→ WRITTEN PROBLEM:
Extract each line where the string "scene" shows up.

→ DATA PROVIDED:

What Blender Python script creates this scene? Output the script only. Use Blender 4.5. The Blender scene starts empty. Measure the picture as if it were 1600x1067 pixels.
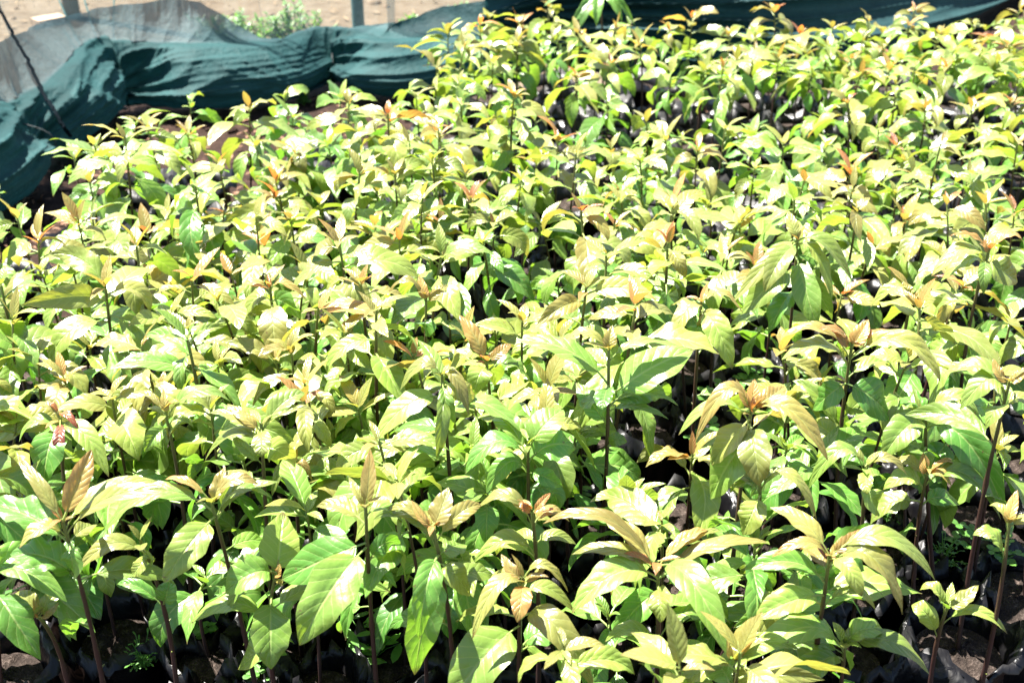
import bpy, math, random
import numpy as np
from mathutils import Vector

rng = np.random.default_rng(11)
random.seed(11)
C = bpy.context.scene.collection
R = math.radians

# ------------------------------------------------------------------ camera
F, CX, CY, CAMZ, PITCH = 1850.0, 800.0, 533.5, 1.5, R(29)
CAM = np.array([0, 0, CAMZ])
FWD = np.array([0, math.cos(PITCH), -math.sin(PITCH)])
UPV = np.array([0, math.sin(PITCH), math.cos(PITCH)])
RGT = np.array([1.0, 0, 0])
Z = np.array([0, 0, 1.0])

def ray(px, py):
    return RGT * ((px - CX) / F) - UPV * ((py - CY) / F) + FWD
def at_z(px, py, z):
    r = ray(px, py); return CAM + r * ((z - CAMZ) / r[2])
def at_d(px, py, d):
    return CAM + ray(px, py) * d
def at_y(px, py, y):
    r = ray(px, py); return CAM + r * (y / r[1])
def depth(p):
    return float(np.dot(np.asarray(p) - CAM, FWD))
def proj(p):
    v = np.asarray(p) - CAM; d = np.dot(v, FWD)
    return CX + F * np.dot(v, RGT) / d, CY - F * np.dot(v, UPV) / d
def nrm(v):
    v = np.asarray(v, float); return v / (np.linalg.norm(v) + 1e-12)

cd = bpy.data.cameras.new("camera"); cam = bpy.data.objects.new("camera", cd); C.objects.link(cam)
cam.location = CAM; cam.rotation_euler = (R(90) - PITCH, 0, 0)
cd.sensor_width = 36; cd.lens = F / 1600 * 36; cd.clip_start = .05; cd.clip_end = 500
cd.dof.use_dof = True; cd.dof.focus_distance = 1.75; cd.dof.aperture_fstop = 6.3
sc = bpy.context.scene; sc.camera = cam

# ------------------------------------------------------------------ light
SUN_EL, SUN_AZ = 66, -62          # degrees; azimuth from +Y (away from the camera), minus = left
w = bpy.data.worlds.new("World"); sc.world = w; w.use_nodes = True
nt = w.node_tree; bg = nt.nodes["Background"]
sky = nt.nodes.new("ShaderNodeTexSky"); sky.sky_type = 'NISHITA'; sky.sun_disc = False
sky.sun_elevation = R(SUN_EL); sky.sun_rotation = R(SUN_AZ)
nt.links.new(sky.outputs[0], bg.inputs[0]); bg.inputs[1].default_value = .05
ld = bpy.data.lights.new("sun", 'SUN'); ld.energy = 5; ld.angle = R(.53); ld.color = (1, .955, .88)
sun = bpy.data.objects.new("sun", ld); C.objects.link(sun)
a, e = R(SUN_AZ), R(SUN_EL)
to_sun = Vector((math.sin(a) * math.cos(e), math.cos(a) * math.cos(e), math.sin(e)))
sun.rotation_euler = to_sun.to_track_quat('Z', 'Y').to_euler(); sun.location = (0, 0, 6)
sc.view_settings.view_transform = 'Standard'; sc.view_settings.look = 'None'
sc.view_settings.exposure = 2.6; sc.view_settings.gamma = 1
sc.cycles.max_bounces = 8; sc.cycles.diffuse_bounces = 2; sc.cycles.transparent_max_bounces = 16

# ------------------------------------------------------------------ materials
class NT:
    def __init__(s, name):
        s.m = bpy.data.materials.new(name); s.m.use_nodes = True
        s.t = s.m.node_tree; s.t.nodes.clear()
        s.out = s.n("ShaderNodeOutputMaterial")
    def n(s, typ, **kw):
        nd = s.t.nodes.new(typ)
        for k, v in kw.items():
            if k.startswith("i_"):
                key = k[2:]; key = int(key) if key.isdigit() else key.replace("__", " ")
                nd.inputs[key].default_value = v
            else: setattr(nd, k, v)
        return nd
    def l(s, a, b): s.t.links.new(a, b)
    def math(s, op, a, b=None, c=None, clamp=False):
        nd = s.n("ShaderNodeMath", operation=op, use_clamp=clamp)
        for i, x in enumerate((a, b, c)):
            if x is None: continue
            if isinstance(x, (int, float)): nd.inputs[i].default_value = x
            else: s.l(x, nd.inputs[i])
        return nd.outputs[0]
    def ramp(s, fac, stops, interp='LINEAR'):
        nd = s.n("ShaderNodeValToRGB"); cr = nd.color_ramp; cr.interpolation = interp
        while len(cr.elements) < len(stops): cr.elements.new(.5)
        for el, (p, c) in zip(cr.elements, stops):
            el.position = p; el.color = (*c, 1)
        s.l(fac, nd.inputs[0]); return nd.outputs[0]
    def noise(s, scale, detail=4, coord=None, rough=.55):
        nd = s.n("ShaderNodeTexNoise"); nd.inputs["Scale"].default_value = scale
        nd.inputs["Detail"].default_value = detail; nd.inputs["Roughness"].default_value = rough
        if coord is not None: s.l(coord, nd.inputs["Vector"])
        return nd.outputs[0]
    def mixc(s, fac, a, b, typ='MIX'):
        nd = s.n("ShaderNodeMix", data_type='RGBA', blend_type=typ)
        for sock, x in ((nd.inputs[0], fac), (nd.inputs[6], a), (nd.inputs[7], b)):
            if isinstance(x, (int, float)): sock.default_value = x
            elif isinstance(x, tuple): sock.default_value = (*x, 1)
            else: s.l(x, sock)
        return nd.outputs[2]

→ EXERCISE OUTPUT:
What Blender Python script creates this scene? Output the script only. Use Blender 4.5. The Blender scene starts empty. Measure the picture as if it were 1600x1067 pixels.
C = bpy.context.scene.collection
sc = bpy.context.scene; sc.camera = cam